Chief Financial Officer
Daniel M. Chism, has served as our Chief Financial Officer since June 7, 2024 and Vice President – Finance and Treasurer of its wholly owned subsidiary VTC, L.L.C. since June 7, 2024. Mr. Chism was previously the Chief Financial Officer at Goodwill Industries of Central Texas from 2020 to 2023, where he also served as a board member and Treasurer for two of Goodwill’s affiliates: Blue Solutions and Goodwill Temporary Services, Inc. Prior to 2020, Mr. Chism held Chief Financial Officer positions at EZCORP, Inc. (Nasdaq: EZPW), Cash Solutions Centers, and Gatsby Investments. Mr. Chism holds a master’s degree in professional accounting and a bachelor’s degree in accounting, each from the University of Texas at Austin. He is a certified public accountant and a chartered global management accountant.

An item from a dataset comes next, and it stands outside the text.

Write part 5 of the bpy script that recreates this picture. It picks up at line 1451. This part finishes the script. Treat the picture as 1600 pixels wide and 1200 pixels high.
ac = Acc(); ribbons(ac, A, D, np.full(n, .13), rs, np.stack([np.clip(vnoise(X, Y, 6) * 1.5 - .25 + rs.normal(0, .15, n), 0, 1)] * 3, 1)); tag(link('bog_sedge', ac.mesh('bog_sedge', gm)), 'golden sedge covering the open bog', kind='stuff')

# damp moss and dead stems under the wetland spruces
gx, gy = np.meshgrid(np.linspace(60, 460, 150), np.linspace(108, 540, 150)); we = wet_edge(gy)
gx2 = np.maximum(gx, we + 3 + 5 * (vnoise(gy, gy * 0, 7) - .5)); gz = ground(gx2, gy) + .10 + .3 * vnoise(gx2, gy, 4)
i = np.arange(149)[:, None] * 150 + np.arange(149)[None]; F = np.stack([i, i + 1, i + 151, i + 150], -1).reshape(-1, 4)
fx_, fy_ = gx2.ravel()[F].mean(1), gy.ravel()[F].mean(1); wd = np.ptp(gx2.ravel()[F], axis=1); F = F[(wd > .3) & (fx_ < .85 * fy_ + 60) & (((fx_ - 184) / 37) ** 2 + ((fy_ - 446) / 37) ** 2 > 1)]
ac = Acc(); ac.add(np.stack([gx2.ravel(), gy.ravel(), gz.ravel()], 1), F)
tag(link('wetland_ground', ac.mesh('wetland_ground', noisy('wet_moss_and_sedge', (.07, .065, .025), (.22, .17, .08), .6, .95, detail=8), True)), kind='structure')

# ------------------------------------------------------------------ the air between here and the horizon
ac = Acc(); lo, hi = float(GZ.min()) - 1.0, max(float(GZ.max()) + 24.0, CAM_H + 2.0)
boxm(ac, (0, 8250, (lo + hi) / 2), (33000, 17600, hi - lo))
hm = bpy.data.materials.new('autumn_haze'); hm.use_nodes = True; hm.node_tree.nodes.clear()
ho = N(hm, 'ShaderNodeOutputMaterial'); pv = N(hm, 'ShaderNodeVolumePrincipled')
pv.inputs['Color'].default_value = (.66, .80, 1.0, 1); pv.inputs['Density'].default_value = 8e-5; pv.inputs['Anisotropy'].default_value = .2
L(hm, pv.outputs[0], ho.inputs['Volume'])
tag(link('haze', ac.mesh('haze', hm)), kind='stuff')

On June 7, 2024, we entered into an employment agreement with Mr. Chism in connection with his appointment to Chief Financial Officer. Mr. Chism’s base salary was $325,000 for the year ended December 31, 2025, which, effective January 14, 2026, was increased to $350,000. Mr. Chism is eligible to receive a bonus in the amount and on the terms established by the Board of Directors. Mr. Chism is also entitled to receive vacation, health insurance and other benefits generally made available to our other executives. If we terminate Mr. Chism’s employment other than for “Cause” (as defined in the employment agreement) or Mr. Chism terminates his employment for a “Good Reason” (as defined in the employment agreement), we will continue paying Mr. Chism his base salary commencing on the date of termination and ending (a) six months from the date of termination, or (b) twelve months from the date of termination if the termination of employment is terminated within twelve months following a Change in Control (as defined in the employment agreement).
Chief Operating Officer
Mr. Marrott was hired as our Senior Vice President of Operations on November 2, 2022 and promoted to Chief Operating Officer effective July 1, 2024. Prior to joining us, from 2019 until 2022, Mr. Marrott was the Vice President – Operations for Applied Technical Services, a privately held full turnkey electronics manufacturer. Mr. Marrott has also held a number of executive level positions running business operations for companies including Flex, Solectron and Moduslink.
On November 2, 2022, we entered into an employment agreement with Mr. Marrott, and he was subsequently promoted to Chief Operating Officer effective July 1, 2024. Mr. Marrott’s base salary was $300,000 for the year ended December 31, 2025, which, effective January 14, 2026, was increased to $315,000. Mr. Marrott is entitled to receive vacation, health insurance, and other benefits generally made available to our other executives. If we terminate Mr. Marrott’s employment other than for “Cause” (as defined in the employment agreement) or Mr. Marrott terminates his employment for a “Good Reason” (as defined in the employment agreement), we will continue paying Mr. Marrott this base salary commencing on the date of termination and ending (a) six months from the date of termination, or (b) twelve months from the date of termination if the termination of employment is terminated within twelve months following a Change in Control (as defined in the employment agreement).
Director Compensation
We compensate each of our non-employee directors with an annual retainer of $40,000. The Chairman of our Board of Directors earns an additional annual retainer of $15,000, the Chairman of the Audit Committee earns an additional annual retainer of $10,000, and the Chairman of the Compensation Committee earns an additional annual retainer of $5,000.
In April 2017, we granted Mr. Woodward an option to purchase 200,000 shares of our common stock, which vested on the first anniversary of the date of grant. These options remained outstanding at December 31, 2025.
On October 11, 2024, upon his joining the Board of Directors, we granted Mr. Fahy an option to purchase 20,000 shares of our common stock, one third of which is scheduled to vest upon each of the first three anniversaries of the grant. At December 31, 2025, all of these options remained outstanding with 6,667 shares exercisable.
On November 11, 2025, upon his joining the Board of Directors, we granted Dr. Mohindra an option to purchase 6,000 shares of our common stock, one third of which is scheduled to vest on each of the first three anniversaries of the grant date. At December 31, 2025, all of these options remained outstanding, and none were exercisable.